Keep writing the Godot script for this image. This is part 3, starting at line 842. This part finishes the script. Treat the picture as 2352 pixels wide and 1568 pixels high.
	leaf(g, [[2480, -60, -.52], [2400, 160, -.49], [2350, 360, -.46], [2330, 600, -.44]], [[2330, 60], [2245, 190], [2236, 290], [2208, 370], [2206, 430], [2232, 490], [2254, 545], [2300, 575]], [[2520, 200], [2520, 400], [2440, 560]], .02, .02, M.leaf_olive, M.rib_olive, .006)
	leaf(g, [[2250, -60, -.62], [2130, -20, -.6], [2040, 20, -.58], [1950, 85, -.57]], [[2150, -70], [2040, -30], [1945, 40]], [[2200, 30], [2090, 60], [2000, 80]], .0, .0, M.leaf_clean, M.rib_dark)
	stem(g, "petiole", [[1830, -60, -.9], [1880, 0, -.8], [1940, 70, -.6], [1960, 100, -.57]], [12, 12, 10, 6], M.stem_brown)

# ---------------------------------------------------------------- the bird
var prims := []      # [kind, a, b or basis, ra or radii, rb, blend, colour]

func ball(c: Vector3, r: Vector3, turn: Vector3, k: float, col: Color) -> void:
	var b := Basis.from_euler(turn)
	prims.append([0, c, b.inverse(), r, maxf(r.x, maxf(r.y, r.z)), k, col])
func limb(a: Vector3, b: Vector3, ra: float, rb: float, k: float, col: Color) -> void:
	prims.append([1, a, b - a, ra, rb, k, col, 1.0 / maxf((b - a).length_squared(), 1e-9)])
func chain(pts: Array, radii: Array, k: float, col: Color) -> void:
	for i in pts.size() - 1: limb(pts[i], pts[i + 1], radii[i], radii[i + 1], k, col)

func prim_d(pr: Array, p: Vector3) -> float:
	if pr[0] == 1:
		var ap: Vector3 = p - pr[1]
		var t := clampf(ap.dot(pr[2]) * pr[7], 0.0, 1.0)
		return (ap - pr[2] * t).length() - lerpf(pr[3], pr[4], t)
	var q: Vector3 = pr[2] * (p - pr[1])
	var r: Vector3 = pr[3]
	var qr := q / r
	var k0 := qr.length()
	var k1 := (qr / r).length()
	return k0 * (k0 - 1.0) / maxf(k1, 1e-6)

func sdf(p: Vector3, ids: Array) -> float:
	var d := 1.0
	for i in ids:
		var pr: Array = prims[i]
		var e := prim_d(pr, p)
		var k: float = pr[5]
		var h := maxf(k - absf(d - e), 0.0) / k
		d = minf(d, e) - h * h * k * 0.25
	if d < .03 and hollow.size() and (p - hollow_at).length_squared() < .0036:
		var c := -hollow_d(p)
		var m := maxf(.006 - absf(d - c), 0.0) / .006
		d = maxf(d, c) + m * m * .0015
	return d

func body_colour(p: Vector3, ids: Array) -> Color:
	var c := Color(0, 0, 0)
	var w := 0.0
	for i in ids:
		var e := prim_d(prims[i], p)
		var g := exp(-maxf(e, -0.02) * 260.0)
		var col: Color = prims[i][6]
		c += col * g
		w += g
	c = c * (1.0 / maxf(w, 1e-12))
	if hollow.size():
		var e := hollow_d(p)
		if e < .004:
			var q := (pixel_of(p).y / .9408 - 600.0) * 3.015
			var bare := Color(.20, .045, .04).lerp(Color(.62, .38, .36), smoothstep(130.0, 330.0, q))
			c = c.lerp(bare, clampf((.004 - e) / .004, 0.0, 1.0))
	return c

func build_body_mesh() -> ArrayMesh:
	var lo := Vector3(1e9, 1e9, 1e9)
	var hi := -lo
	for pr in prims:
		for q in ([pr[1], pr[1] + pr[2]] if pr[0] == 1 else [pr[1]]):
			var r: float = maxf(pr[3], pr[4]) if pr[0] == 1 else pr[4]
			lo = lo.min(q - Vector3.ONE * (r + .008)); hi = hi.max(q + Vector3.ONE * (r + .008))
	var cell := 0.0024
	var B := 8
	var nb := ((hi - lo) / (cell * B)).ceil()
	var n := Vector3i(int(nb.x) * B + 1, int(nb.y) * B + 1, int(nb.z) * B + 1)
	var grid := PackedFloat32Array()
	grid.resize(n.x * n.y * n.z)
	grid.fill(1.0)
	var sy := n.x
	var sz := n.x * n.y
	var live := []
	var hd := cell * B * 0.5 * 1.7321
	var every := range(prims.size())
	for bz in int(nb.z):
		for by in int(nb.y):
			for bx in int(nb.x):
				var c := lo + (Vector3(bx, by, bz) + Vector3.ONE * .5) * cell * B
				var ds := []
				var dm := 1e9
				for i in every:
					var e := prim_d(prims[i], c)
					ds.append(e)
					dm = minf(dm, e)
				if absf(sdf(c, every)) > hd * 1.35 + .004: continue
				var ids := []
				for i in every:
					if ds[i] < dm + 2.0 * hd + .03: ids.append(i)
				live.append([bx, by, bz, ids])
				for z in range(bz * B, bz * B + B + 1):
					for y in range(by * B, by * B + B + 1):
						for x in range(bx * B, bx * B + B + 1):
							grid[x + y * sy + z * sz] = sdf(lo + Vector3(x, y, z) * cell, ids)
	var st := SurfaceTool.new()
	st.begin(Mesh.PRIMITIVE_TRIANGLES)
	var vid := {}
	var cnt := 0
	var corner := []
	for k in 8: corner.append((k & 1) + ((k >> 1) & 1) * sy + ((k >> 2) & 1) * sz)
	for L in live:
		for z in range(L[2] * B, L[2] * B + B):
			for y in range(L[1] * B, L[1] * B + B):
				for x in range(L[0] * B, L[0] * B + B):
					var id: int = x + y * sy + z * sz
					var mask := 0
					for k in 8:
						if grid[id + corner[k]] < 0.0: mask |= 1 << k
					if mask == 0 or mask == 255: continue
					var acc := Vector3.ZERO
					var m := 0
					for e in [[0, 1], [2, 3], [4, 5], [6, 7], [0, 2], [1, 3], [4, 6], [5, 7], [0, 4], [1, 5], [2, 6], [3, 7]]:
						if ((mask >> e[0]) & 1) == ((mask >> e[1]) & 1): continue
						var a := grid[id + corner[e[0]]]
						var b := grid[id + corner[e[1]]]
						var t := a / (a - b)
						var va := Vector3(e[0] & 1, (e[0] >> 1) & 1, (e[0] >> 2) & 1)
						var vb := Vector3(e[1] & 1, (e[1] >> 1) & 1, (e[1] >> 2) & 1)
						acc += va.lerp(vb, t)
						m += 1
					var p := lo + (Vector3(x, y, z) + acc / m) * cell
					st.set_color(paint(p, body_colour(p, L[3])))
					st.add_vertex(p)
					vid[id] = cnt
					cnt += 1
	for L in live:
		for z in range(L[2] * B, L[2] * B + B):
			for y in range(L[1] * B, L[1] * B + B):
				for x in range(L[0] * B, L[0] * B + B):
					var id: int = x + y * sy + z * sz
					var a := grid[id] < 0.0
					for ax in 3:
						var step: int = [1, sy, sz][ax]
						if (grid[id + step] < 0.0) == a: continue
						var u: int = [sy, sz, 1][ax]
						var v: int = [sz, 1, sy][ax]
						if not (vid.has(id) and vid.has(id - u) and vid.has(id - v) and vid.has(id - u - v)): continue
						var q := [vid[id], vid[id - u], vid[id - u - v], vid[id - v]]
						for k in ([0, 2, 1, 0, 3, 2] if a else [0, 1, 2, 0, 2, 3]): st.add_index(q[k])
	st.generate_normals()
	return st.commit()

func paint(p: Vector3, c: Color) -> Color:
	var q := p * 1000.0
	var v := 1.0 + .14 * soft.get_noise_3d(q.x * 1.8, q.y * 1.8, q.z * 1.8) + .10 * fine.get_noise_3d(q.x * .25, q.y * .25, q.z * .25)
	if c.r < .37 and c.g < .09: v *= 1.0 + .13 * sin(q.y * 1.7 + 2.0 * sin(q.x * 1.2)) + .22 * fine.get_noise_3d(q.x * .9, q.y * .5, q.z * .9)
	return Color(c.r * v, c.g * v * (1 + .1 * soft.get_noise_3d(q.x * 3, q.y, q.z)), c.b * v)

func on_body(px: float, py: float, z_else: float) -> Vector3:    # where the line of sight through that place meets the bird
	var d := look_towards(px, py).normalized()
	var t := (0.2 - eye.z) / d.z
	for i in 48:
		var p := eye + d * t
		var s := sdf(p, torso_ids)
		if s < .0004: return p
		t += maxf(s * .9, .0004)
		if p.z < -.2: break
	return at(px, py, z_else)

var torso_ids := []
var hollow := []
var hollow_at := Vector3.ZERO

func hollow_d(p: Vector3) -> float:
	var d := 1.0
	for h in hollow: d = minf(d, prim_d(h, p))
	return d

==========

Requirements » Please write out exactly the lines from the start of the data through the line that contains "var prims := []", both ends included, and nothing else.

Task answer »
Keep writing the Godot script for this image. This is part 3, starting at line 842. This part finishes the script. Treat the picture as 2352 pixels wide and 1568 pixels high.
	leaf(g, [[2480, -60, -.52], [2400, 160, -.49], [2350, 360, -.46], [2330, 600, -.44]], [[2330, 60], [2245, 190], [2236, 290], [2208, 370], [2206, 430], [2232, 490], [2254, 545], [2300, 575]], [[2520, 200], [2520, 400], [2440, 560]], .02, .02, M.leaf_olive, M.rib_olive, .006)
	leaf(g, [[2250, -60, -.62], [2130, -20, -.6], [2040, 20, -.58], [1950, 85, -.57]], [[2150, -70], [2040, -30], [1945, 40]], [[2200, 30], [2090, 60], [2000, 80]], .0, .0, M.leaf_clean, M.rib_dark)
	stem(g, "petiole", [[1830, -60, -.9], [1880, 0, -.8], [1940, 70, -.6], [1960, 100, -.57]], [12, 12, 10, 6], M.stem_brown)

# ---------------------------------------------------------------- the bird
var prims := []      # [kind, a, b or basis, ra or radii, rb, blend, colour]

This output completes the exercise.